ORDER
Robert Na‘il Partee appeals pro se from a district court judgment that dismissed his habeas corpus petition filed under 28 U.S.C. § 2254. His appeal has been referred to a panel of this court pursuant to Rule 34(j)(l), Rules of the Sixth Circuit. Upon examination, the panel unanimously agrees that oral argument is not needed in this case. See Fed. R.App. P. 34(a).
Partee was sentenced to life imprisonment after being convicted of first-degree murder and a felony-firearm offense, violations of Mich. Comp. Laws §§ 750.316 and 750.227b. In affirming that sentence, the state court of appeals described the basic facts in his case as follows:
[DJefendant Robert Edward Partee, was found guilty as charged of first-degree murder, M.C.L. § 750.316 ..., and felony-firearm, M.C.L. § 750.227b....
Defendant’s convictions arose out of events on July 18, 1979, at the Democratic Club, a private club in Detroit. The events culminated in the murder of three people and them subsequent decapitations.
Michigan v. Partee, 130 Mich.App. 119, 342 N.W.2d 903, 904 (Mich.Ct.App.1983).
In his amended § 2254 petition, Partee primarily alleged: 1) that the trial court restricted the examination of a witness; 2) that his case should have been severed; 3) that he should have been granted a continuance or change of venue; 4) that the jury should have been sequestered; 5) that he was denied a fair tidal by these errors; *468and 6) that he had been convicted of second-degree murder, rather than murder in the first degree. The district court adopted a magistrate judge’s report, and dismissed the case on February 29, 2000. It is from this judgment that Partee now appeals.
We review the denial of Partee’s § 2254 petition de novo, accepting the district court’s factual findings if they are not clearly erroneous. See Seymour v. Walker, 224 F.3d 542, 549 (6th Cir.2000). The court issued a certificate of appealability that was limited to Partee’s sixth claim, as enumerated above. Hence, our review is limited to that claim. See id. at 561.
Partee alleged that the Michigan Department of Corrections enhanced his conviction to first-degree murder, when he was actually convicted of murder in the second degree. This claim is based on an error in the trial court’s mittimus, which indicated that he had been convicted of “MURDER I,” under Mich. Comp. Laws section “750 .317.” The error is apparent because § 750.317 refers to second-degree murder, and first-degree murder is prohibited by § 750 .316.
Partee’s claim lacks merit because the state appellate court’s factual finding that he had been convicted of first-degree murder was not unreasonable. See 28 U.S.C. § 2254(d)(2). Partee was charged by information with first-degree murder, and his case was sent to trial after a probable cause hearing on that offense.
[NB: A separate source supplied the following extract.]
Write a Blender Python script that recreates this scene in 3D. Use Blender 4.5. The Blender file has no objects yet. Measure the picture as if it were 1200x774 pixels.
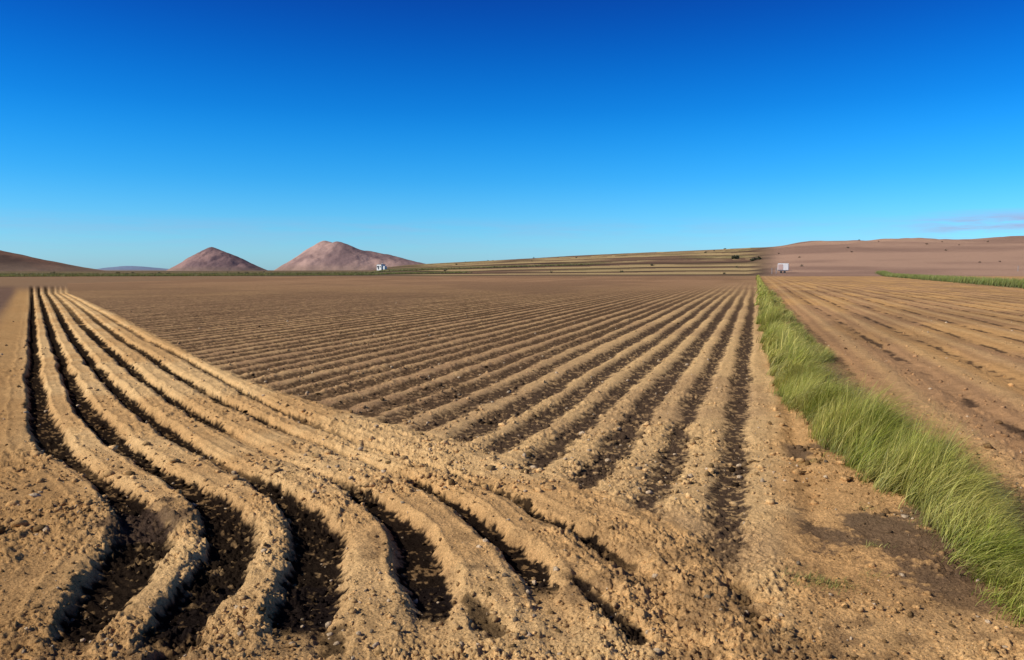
import bpy, math, numpy as np
from mathutils import Vector
rng=np.random.default_rng(7)
SUN_EL=math.radians(37); SUN_AZ=math.radians(-108)   # azimuth measured clockwise from +Y (left, slightly behind)
HORIZ_SLOPE=0.3055
# ---------------------------------------------------------------- noise
_T=[np.random.default_rng(100+i).random((256,256)).astype(np.float32) for i in range(8)]
def vn(x,y,k=0):
    T=_T[k%8]
    xi=np.floor(x); yi=np.floor(y); fx=(x-xi).astype(np.float32); fy=(y-yi).astype(np.float32)
    xi=xi.astype(np.int64)&255; yi=yi.astype(np.int64)&255; x1=(xi+1)&255; y1=(yi+1)&255
    fx=fx*fx*(3-2*fx); fy=fy*fy*(3-2*fy)
    return (T[xi,yi]*(1-fx)+T[x1,yi]*fx)*(1-fy)+(T[xi,y1]*(1-fx)+T[x1,y1]*fx)*fy
def fbm(x,y,k=0,o=4):
    r=0;a=.5;s=0
    for i in range(o):
        c,sn=math.cos(.6*i),math.sin(.6*i)
        r=r+a*vn((x*c-y*sn)*2**i+17.3*i,(x*sn+y*c)*2**i+5.1*i,k+i); s+=a; a*=.5
    return r/s
def ss(a,b,x):
    t=np.clip((x-a)/(b-a),0,1); return t*t*(3-2*t)
def mix(a,b,t):
    t=np.asarray(t)[...,None]; return a*(1-t)+np.asarray(b,dtype=np.float32)*t
# ---------------------------------------------------------------- furrow survey
YS=np.array([69.2,44.5,30.1,22.7,16.6,14.06,11.43,10.16,9.14,8.31,7.60,7.01,6.50,6.07,5.68,5.34,5.04,4.76,4.52,4.30,3.97])
GS=np.array([.0742,.0477,.03237,.02444,.0179,.01519,.01238,.01102,.00992,.00904,.00829,.00765,.00711,.00665,.00623,.00586,.00554,.00525,.00498,.00475,.00439])
FU=np.array([
[38,38,39,40,41,41,48,53,60,80,116,148,163,166,161,149,131,110,96,86,74],
[46,50,57,64,75,84,103,118,139,168,202,240,264,274,272,261,245,224,209,198,188],
[55,64,75,87,110,130,163,188,216,252,295,331,356,370,375,373,368,361,355,348,338],
[63,78,95,115,150,174,220,252,290,332,384,431,458,478,491,499,504,507,508,508,505],
[70,92,118,145,192,223,281,322,372,424,478,522,555,580,600,618,633,645,655,660,665],
[76,104,140,175,233,267,323,365,420,475,540,590,630,668,700,730,752,770,785,795,800],
[80,114,155,192,250,295,390,470,545,600,655,705,750,785,820,845,870,890,905,920,930]],dtype=float)-600
FX=FU*GS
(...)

The trial court read the information to the jury and instructed them on first-degree murder. Moreover, the jury’s stated verdict and the sentencing court’s statements leave no doubt that Partee was convicted of first-degree murder.
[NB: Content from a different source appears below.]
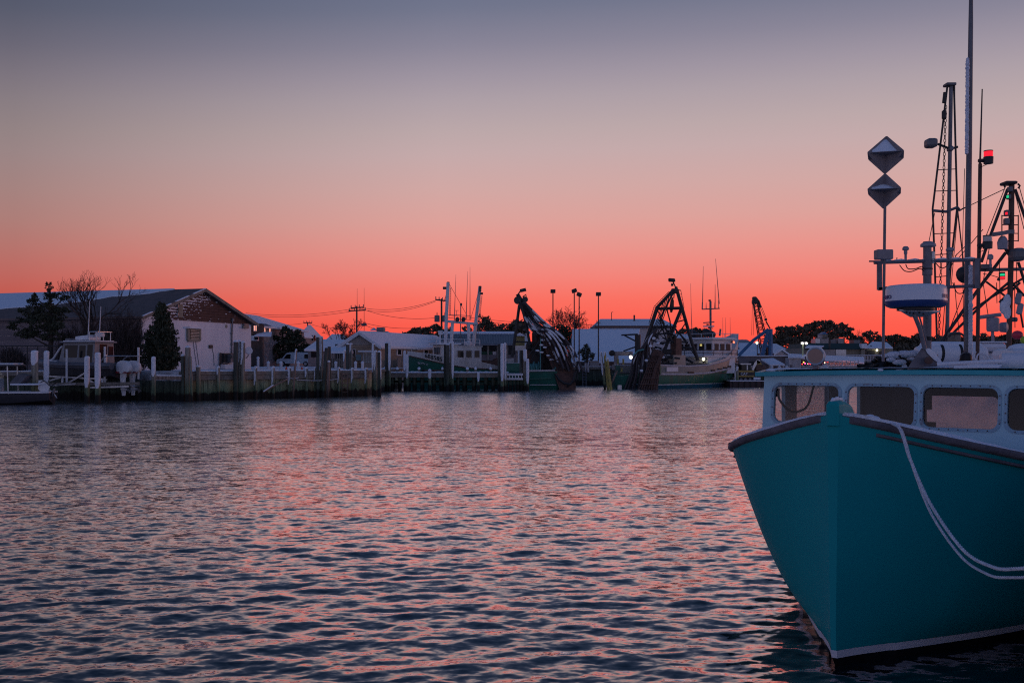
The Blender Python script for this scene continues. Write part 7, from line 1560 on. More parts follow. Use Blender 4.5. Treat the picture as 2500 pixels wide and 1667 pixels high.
_r = _t.nodes.new('ShaderNodeMapRange'); _r.inputs['From Min'].default_value = .35; _r.inputs['From Max'].default_value = .65; _r.inputs['To Min'].default_value = .35; _r.inputs['To Max'].default_value = 1.0; _t.links.new(_n.outputs['Fac'], _r.inputs[0])
_a.inputs[0].default_value = (.97, .96, .95, 1); _m = _t.nodes.new('ShaderNodeMixShader'); _t.links.new(_r.outputs[0], _m.inputs[0]); _t.links.new(_b.outputs[0], _m.inputs[1]); _t.links.new(_a.outputs[0], _m.inputs[2]); _t.links.new(_m.outputs[0], _t.nodes['Material Output'].inputs[0])
mb = MB(); mb.v = [fnB(*p) for p in rrect(-1.30, 1.46, -.34, 1.925, .07, 5)]; mb.f = [tuple(range(len(mb.v)))]; mb.build('iced_window', m_fr, boat, smooth=False)
LB(boat, 'dashboard', m_black, (CX - .35, -.85, 1.60), .5, .9, .22); LB(boat, 'dashboard', m_inner, (CX - .3, .6, 1.52), .45, 2.6, .14); LB(boat, 'monitor', m_dark, (CX - .42, -.62, 1.98), .1, .42, .24); LB(boat, 'overhead_console', m_dark, (CX - .38, -1.62, 2.17), .3, .36, .1)
LB(boat, 'cabin_sole', m_inner, (-5.5, 0, .95), 3.4, 4.3, .05); LB(boat, 'locker', m_inner, (-5.8, 1.3, 1.5), 1.0, .9, 1.1); LB(boat, 'partition', m_inner, (-6.3, 1.0, 1.75), .06, .9, .98)
loc(boat, MB().tube(smooth_path([V(CX - .25, -1.72, 2.12), V(CX - .22, -1.80, 1.86), V(CX - .2, -1.98, 1.80), V(CX - .18, -2.12, 1.93), V(CX - .18, -2.15, 2.05)], 6), .014, 6), 'microphone_cord', m_black)
LB(boat, 'microphone', m_black, (CX - .18, -2.16, 2.03), .05, .05, .1)
# roof
mb = MB(); xs_ = np.linspace(-3.78, -7.9, 14)
mb.loft([[V(x, 2.36 * q, 2.262 + .035 * (1 - q * q) + dz - (.03 if i == 0 else 0)) for q, dz in [(q, 0) for q in np.linspace(-1, 1, 13)] + [(q, .05) for q in np.linspace(1, -1, 13)]] for i, x in enumerate(xs_)]); loc(boat, mb, 'roof', m_tealroof, ang=40)
mb = MB(); mb.loft([[V(x, 2.30 * q, 2.312 + .035 * (1 - q * q) + (max(-.006, -.002 + .026 * mnoise.noise(V(x * 2.3, q * 5, 3)) + .010 * mnoise.noise(V(x * 9, q * 20, 7))) if 0 < i < 39 and abs(q) < .99 else -.004)) for q in np.linspace(-1, 1, 61)] for i, x in enumerate(np.linspace(-3.80, -7.8, 40))], closed=False, cap=False); loc(boat, mb, 'roof_snow', m_snow)

# --- gear standing on this boat's roof
BL = boat
def bl(nm, mb, mt, par=None, **k): return mb.build(nm, mt, par or BL, **k)
D = 11.45
m_gal = M('galvanised_pipe', (.20, .195, .22), (.14, .135, .155), 6, .5, .3)
m_gel = M('white_gelcoat', (.72, .73, .78), None, rough=.35)
m_antw = M('grey_antenna_plastic', (.34, .32, .36), (.26, .25, .28), 6, .5)
m_navy = M('navy_band', (.02, .05, .18), None, rough=.4)
mast = bl('mast_post', line([(2263, 905), (2264, 780), (2264, 590)], D, .046, 12), m_gal)
bl('strap', line([(2263.5, 822), (2263.5, 831)], D, .053, 12), m_black, mast); bl('collar', line([(2264, 640), (2264, 672)], D, .056, 12), m_gal, mast); bl('collar', line([(2264, 655), (2264, 658)], D, .06, 12), m_dark, mast)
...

Partee’s briefs could be construed as containing a conclusory argument that there was insufficient evidence to support his conviction. This claim was not effectively raised in his habeas corpus petition, and we will not reach it for the first time on appeal. See Barker v. Shalala, 40 F.3d 789, 793-94 (6th Cir.1994). Partee also argues that he was entitled to further discovery and an evidentiary hearing on his claims. However, he did not file any objections to the magistrate judge’s orders that denied his motions for discovery and a hearing. Thus, he has waived this argument for purposes of appellate review. See Miller v. Currie, 50 F.3d 373, 380 (6th Cir.1995). Nevertheless, we note that the existing record was adequate to resolve Partee’s claims.
Accordingly, all pending motions are denied and the district court’s judgment is affirmed. See Rule 34(j)(2)(C), Rules of the Sixth Circuit.